Though many acknowledge the many benefits of recycling, adults cite a variety of barriers that prevent them from recycling more, with the top reason being that it is not accessible or convenient to where they live (25%). Others report that it is too time consuming (10%), that they just forget (10%), that they aren’t sure what is recyclable and what isn’t (8%), or the cost (6%). Very few report that ideological concerns prevent them from recycling more often, such as feeling their efforts wouldn’t make a difference (3%), not thinking it’s important (2%), or not understanding the environmental benefit (1%). At the same time, a majority (52%) reports that none of these barriers prevent them from recycling.


Nearly three quarters (72%) report that they recycle to most at home, either through curbside recycling (46%) or by taking their recyclables to a local recycling center (26%). Just 6% say that they recycle most at work, though this proportion jumps to 11% among full-​time workers. One in ten (10%) say that they recycle elsewhere and 12% report that they do not recycle at all.

The most commonly recycled items include plastics, such as water bottles and packaging (69%); metals, such as soda cans and soup cans (64%); newspapers (56%); other paper products such as cardboard boxes, magazines, junk mail, etc. (56%); and glass, such as jars and juice bottles (49%). Fewer report that they most recycle electronics, such as CDs or old computer parts (14%) or other items (4%).

  • Older adults, college graduates, and residents of the Northeast – those who also tend to recycle most frequently, are also more likely to recycle a wider variety of items, particularly glass, newspapers, and other paper products.


While majorities say that they recycle plastics, metal and paper products, there does some to be some confusion about which items can be recycled and which cannot.
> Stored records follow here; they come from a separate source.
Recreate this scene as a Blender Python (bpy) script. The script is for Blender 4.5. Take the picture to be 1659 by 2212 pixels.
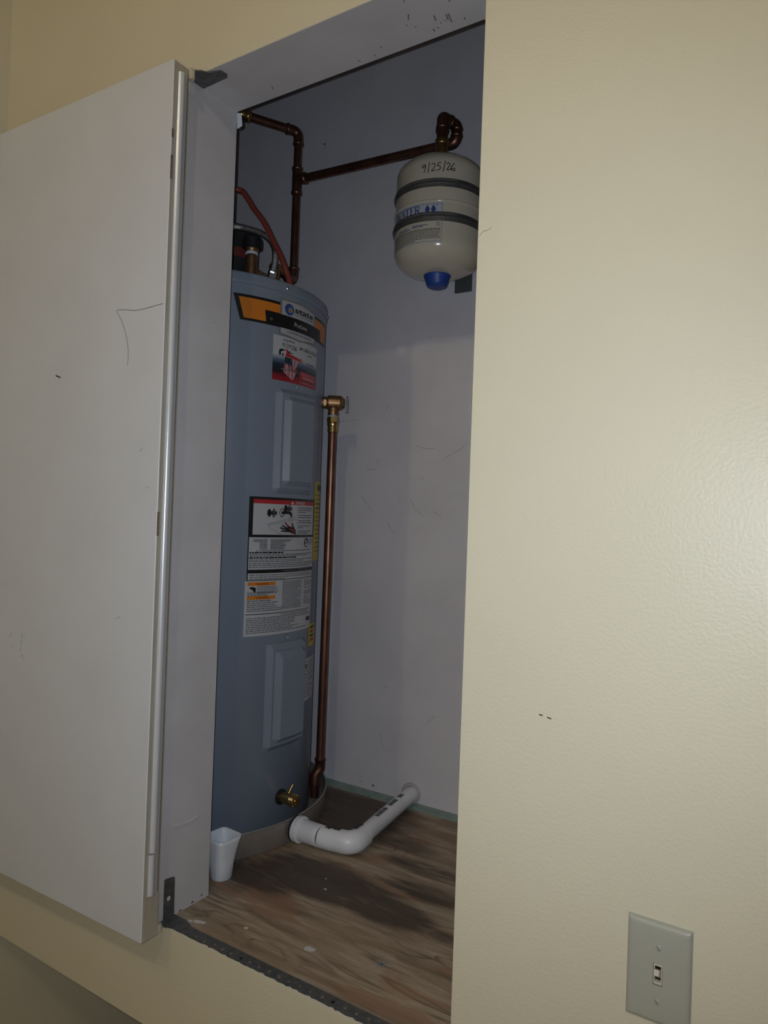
import bpy, math, random
from mathutils import Vector, Matrix

# ------------------------------------------------------------------ clean scene
for o in list(bpy.data.objects):
    bpy.data.objects.remove(o, do_unlink=True)
SC = bpy.context.scene
COL = SC.collection

# ------------------------------------------------------------------ camera
CAM_POS = Vector((0.0, -0.862, 1.45))
YAW, PITCH, ROLL = math.radians(32.41), math.radians(0.3934), math.radians(2.031)
fwd = Vector((-math.sin(YAW) * math.cos(PITCH), math.cos(YAW) * math.cos(PITCH), math.sin(PITCH)))
rgt = Vector((math.cos(YAW), math.sin(YAW), 0))
upv = rgt.cross(fwd)
r2 = math.cos(ROLL) * rgt + math.sin(ROLL) * upv
u2 = -math.sin(ROLL) * rgt + math.cos(ROLL) * upv
cd = bpy.data.cameras.new('camera')
cd.sensor_fit = 'HORIZONTAL'
cd.sensor_width = 36.0
cd.lens = 36.0 * 1539.0 / 1659.0
cd.clip_start = 0.02
cam = bpy.data.objects.new('camera', cd)
COL.objects.link(cam)
cam.matrix_world = Matrix(((r2.x, u2.x, -fwd.x, CAM_POS.x), (r2.y, u2.y, -fwd.y, CAM_POS.y),
                           (r2.z, u2.z, -fwd.z, CAM_POS.z), (0, 0, 0, 1)))
SC.camera = cam

# ------------------------------------------------------------------ world, phone flash, exposure
wd = bpy.data.worlds.new('world')
SC.world = wd
wd.use_nodes = True
wd.node_tree.nodes['Background'].inputs[0].default_value = (0.02, 0.02, 0.02, 1)
wd.node_tree.nodes['Background'].inputs[1].default_value = 0.3

FLASH_POWER = 21.5
LAMP_STRENGTH = 640.0
fl = bpy.data.lights.new('phone_flash', 'SPOT')
fl.energy = FLASH_POWER
fl.color = (0.87, 0.965, 1.07)
fl.spot_size = math.radians(125)
fl.spot_blend = 1.0
fl.shadow_soft_size = 0.003
flo = bpy.data.objects.new('phone_flash', fl)
COL.objects.link(flo)
fm = cam.matrix_world.copy()
fm.translation = CAM_POS - 0.015 * r2 + 0.014 * u2
flo.matrix_world = fm

SC.view_settings.view_transform = 'Standard'
SC.view_settings.look = 'None'
SC.view_settings.exposure = 0.0
SC.view_settings.gamma = 1.0
SC.view_settings.use_curve_mapping = False
SC.cycles.use_denoising = True
SC.cycles.max_bounces = 8

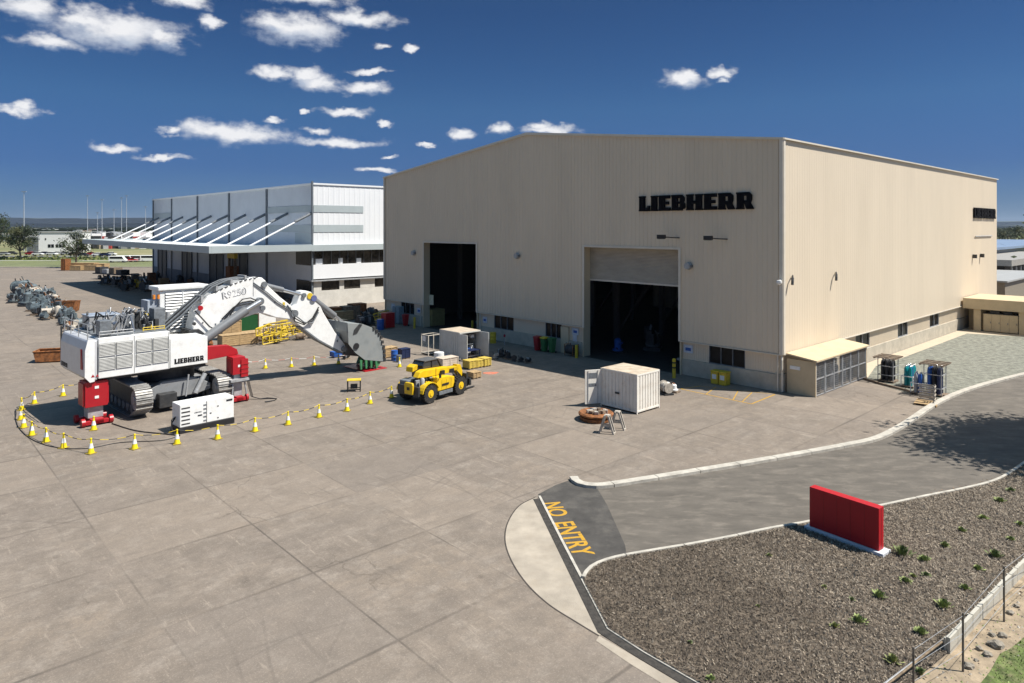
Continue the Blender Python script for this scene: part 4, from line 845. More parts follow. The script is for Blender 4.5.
for s_ in (-1, 1):
    m = MB(); m.tube([(10.95, s_*.25, 6.35), (13.0, s_*.28, 4.75)], .24, 12); bc = m.build('bucket_cylinder', CYLG, ex, smooth=True)
    m = MB(); m.tube([(13.0, s_*.25, 4.75), (14.0, s_*.28, 3.95)], .14, 12); m.build('piston_rod', CHROME, bc, smooth=True)
for k in range(3): m = MB(); m.tube([(8.6+.2*k, -.68, 6.0-.2*k), (9.2, -.72, 5.2-.25*k), (10.0, -.72, 4.55-.1*k), (10.8, -.62, 4.4+.2*k), (11.4, -.5, 5.2+.2*k)], .05, 7); m.build('hose', BLACK if k else GREY, stk)
m = MB(); m.tube([(14.0, 0, 3.95), (13.1, -.35, 2.6)], .15, 8); m.tube([(14.0, 0, 3.95), (13.1, .35, 2.6)], .15, 8); m.build('bucket_link', GREY, ex)
# bucket: shell open towards the machine
BG_ = mat('bucket_grey', (.27, .29, .29), .6, .1, .12, 1.5, dirt=(.20, .185, .16), dirt_amt=.5, dirt_scale=1.5)
outer = [(13.75, 2.5), (13.35, 3.55), (13.4, 4.25), (14.9, 3.98), (15.92, 3.55), (16.6, 2.83), (16.95, 1.7), (17.0, .55), (16.7, .55)]
inner = [(16.55, .95), (16.7, 1.7), (16.35, 2.7), (15.75, 3.3), (14.8, 3.7), (13.8, 3.9), (13.85, 3.5), (14.0, 2.7)]
m = MB(); m.prism(outer + inner, -1.5, 1.5, 'y'); bk_ = m.build('bucket', BG_, ex, bevel=.03)
side = [(13.4, 4.2), (14.9, 3.95), (15.9, 3.52), (16.57, 2.8), (16.92, 1.7), (16.95, .6), (15.05, 1.0), (14.15, 1.7), (13.5, 2.5)]
for y0, y1 in ((-1.58, -1.50), (1.50, 1.58)): m = MB(); m.prism(side, y0, y1, 'y'); m.build('cheek_plate', BG_, bk_)
m = MB(); m.prism([(13.9, 3.2), (14.3, 3.3), (14.8, 3.98), (14.5, 4.05), (14.0, 3.6)], -1.62, -1.585, 'y'); m.build('stiffener', DARK, bk_)
m = MB(); m.cyl((14.2, -1.6, 2.25), (14.2, -1.66, 2.25), .26, n=18); m.build('roundel', BLACK, bk_)
for k in range(9):
    t = k/8; a0 = outer[4]; pts_ = [(15.92, 3.55), (16.6, 2.83), (16.95, 1.7), (17.0, .7)]; f_ = t*2.99; i_ = int(f_); q = f_-i_
    x = pts_[i_][0]*(1-q)+pts_[i_+1][0]*q; z = pts_[i_][1]*(1-q)+pts_[i_+1][1]*q; m = MB(); m.cbox(x+.03, -1.5, z, .2, .35, .24); m.build('heel_shroud', DARK, bk_)
for k in range(6):
    y = -1.35+k*.54; m = MB(); m.prism([(16.9, .75), (16.5, .80), (16.2, .12), (16.35, .06)], y-.11, y+.11, 'y'); m.build('tooth', TOOTHG, bk_)
for k in range(4):
    x = 14.6+k*.5; m = MB(); m.prism([(x, 1.05-.05*k), (x+.22, 1.0-.05*k), (x+.2, .25), (x+.06, .25)], -1.57, -1.45, 'y'); m.build('side_tooth', TOOTHG, bk_)
rp = thing('red_ground_mat', EO + E_*16.3, ER, 'flat red metal plate lying under the bucket teeth', 'mat'); m = MB(); m.box(-1.3, .9, -1.7, 1.6, 0, .05); m.build('plate', RED, rp)

# ---- support towers
def base_frame(m, x, y):
    m.box(x-.85, x+.85, y-.85, y-.55, .1, .32); m.box(x-.85, x+.85, y+.55, y+.85, .1, .32); m.box(x-.35, x+.35, y-.85, y+.85, .1, .4)
def support(x, y, label, h, blk):
    w = EO + E_*x + P_*y; o = thing('support_tower', w, ER, label, 'jack stand')
    m = MB(); base_frame(m, 0, 0); m.build('base_frame', RED, o, bevel=.02)
    m = MB(); m.box(-.42, .42, -.42, .42, .4, h[0]); m.build('inner_column', LGREY, o, bevel=.02)
    m = MB(); m.box(-.62, .62, -.62, .62, h[0], h[1]); c = m.build('outer_column', RED, o, bevel=.03)
    for s_ in (-1, 1):
        m = MB(); m.box(s_*.66-.04, s_*.66+.04, -.5, .5, h[0]+.1, h[1]-.1); m.build('side_rib', RED, c)
    for z in (h[0]+.5, h[0]+1.1):
        if z < h[1]-.2: m = MB(); m.box(-.1, .12, -.64, -.622, z, z+.16); m.build('label_plate', WHITE, c)
    for sx in (-.75, .75):
        for sy in (-.7, .7): m = MB(); m.cyl((sx-.1, sy, .25), (sx+.1, sy, .25), .25, n=16); m.build('wheel', RED, o)
    return o
sl = support(-4.95, -2.0, 'red square jack tower under the rear corner of the excavator', (1.1, 2.64), 0)
sr = support(3.45, -3.1, 'red jack tower with silver legs beside the right track', (1.9, 3.1), 1)
m = MB(); m.prism([(-2.9, 3.95), (-.5, 3.85), (.35, 3.5), (.5, 3.15), (.3, 3.12), (-.5, 3.1), (-2.9, 3.0)], .42, 1.0, 'y'); m.build('arm', RED, sr, bevel=.03)
sr.scale = (.70, .8, 1)
m = MB(); m.box(.2, .9, -.7, -.1, 1.7, 2.9)
for z in (1.95, 2.25, 2.55): m.box(.15, .95, -.74, -.06, z, z+.06)
m.build('stacked_block', RED, sr)
m = MB(); m.box(-.9, .9, -.9, .9, 1.45, 1.6); m.build('collar', LGREY, sr)
for sx in (-.8, .8):
    for sy in (-.8, .8): m = MB(); m.tube([(sx*.7, sy*.7, 1.45), (sx, sy, .05)], .08, 8); m.build('leg', LGREY, sr)
m = MB()
for k in range(3): m.tube([(.9, -.5+.2*k, 1.9), (1.15, -.6+.2*k, 1.0), (1.35, -.8+.2*k, .2), (1.9, -1.1, .04), (2.6, -1.5+.15*k, .04), (3.1, -2.1, .04), (2.6, -2.5, .04), (1.7, -2.5+.1*k, .04)], .03, 6)
m.build('hose_bundle', BLACK, sr)

# ---- generator
gl_ = G(179.5, 434.5); gn = thing('generator', gl_, ER, 'white canopied generator on a black skid in front of the excavator', 'generator')
m = MB(); m.box(0, 3.25, 0, 1.25, .0, .34); m.build('skid', BLACK, gn, bevel=.02)
m = MB(); m.box(.03, 3.22, .03, 1.22, .35, 1.68); c = m.build('canopy', WHITE, gn, bevel=.04)
for k in range(5): m = MB(); z = .5+k*.23; m.box(.12, .6, .015, .028, z, z+.07); m.build('louvre', DARK, c)
for x in (1.55,): m = MB(); m.box(x, x+.03, .018, .028, .38, 1.65); m.build('door_seam', DARK, c)
for k in range(5): m = MB(); m.box(1.38, 1.56, .0, .028, .5+k*.23, .56+k*.23); m.build('hinge', GREY, c)
m = MB(); m.box(2.75, 3.12, .012, .028, 1.42, 1.52); m.build('badge', BLACK, c)
text_mesh('LIEBHERR', .1, .004, 'small_lettering', GREY, c, side_text_M(.85, .022, 1.05)); m = MB(); m.box(1.05, 1.3, .012, .028, .85, .92); m.box(1.75, 1.85, .012, .028, .86, .92); m.box(2.2, 2.28, .012, .028, 1.2, 1.26); m.box(2.2, 2.28, .012, .028, .5, .56); m.build('latch', DARK, c)
m = MB(); m.tube([(0, .6, .9), (-.25, .5, .8), (-.3, .4, .3), (-.15, .3, .05)], .04, 7); m.tube([(0, .7, .8), (-.2, .6, .6), (-.25, .6, .1)], .04, 7); m.build('cable', BLACK, gn)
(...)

While majorities understand that cell phones (78%) and motor oil (67%) can be recycled, many are unaware that other, less typical items can also be recycled, such as trophies (36%) and crayons (36%). Conversely, many may be trying to recycle items that are not actually recyclable, such as pizza boxes (77%) and juice boxes (73%). Waxed paper and cardboard that is contaminated by food cannot be recycled.

Similarly, many adults are unconscious of the fact that certain household items are often made from recycled paper. A third (34%) report that they would be most surprised to learn that cat litter can be made from recycled paper, followed by greeting cards (8%), egg cartons (6%), and phone books (5%). However, nearly half (48%) say that they would not be surprised to learn that any of these items are made from recycled materials.

  • Adults under 35 (42%) and residents of the West (41%) are most likely to be surprised that cat litter can be made from recycled paper. However, there is very little difference between cat owners and those without a cat at home (33% vs. 35%).

When unsure as to whether an item is recyclable, half of adults (50%) say that they are most likely to just throw the item away. Roughly one in six (18%) say that they would put it into the recycling bin anyway. Just a quarter (26%) report that they would look it up before deciding whether to throw it in the trash or the recycling bin.

Perhaps some of these misperceptions about what can be recycled and what can’t stems from a lack of information. Nearly half (47%) say that they haven’t learned anything about recycling in over six months and 12% report that they have never learned anything about recycling. At the same time, some are exposed to this information more regularly, with 13% reporting that they are flooded with information about recycling and an additional 29% saying that they learned something about recycling in the last month.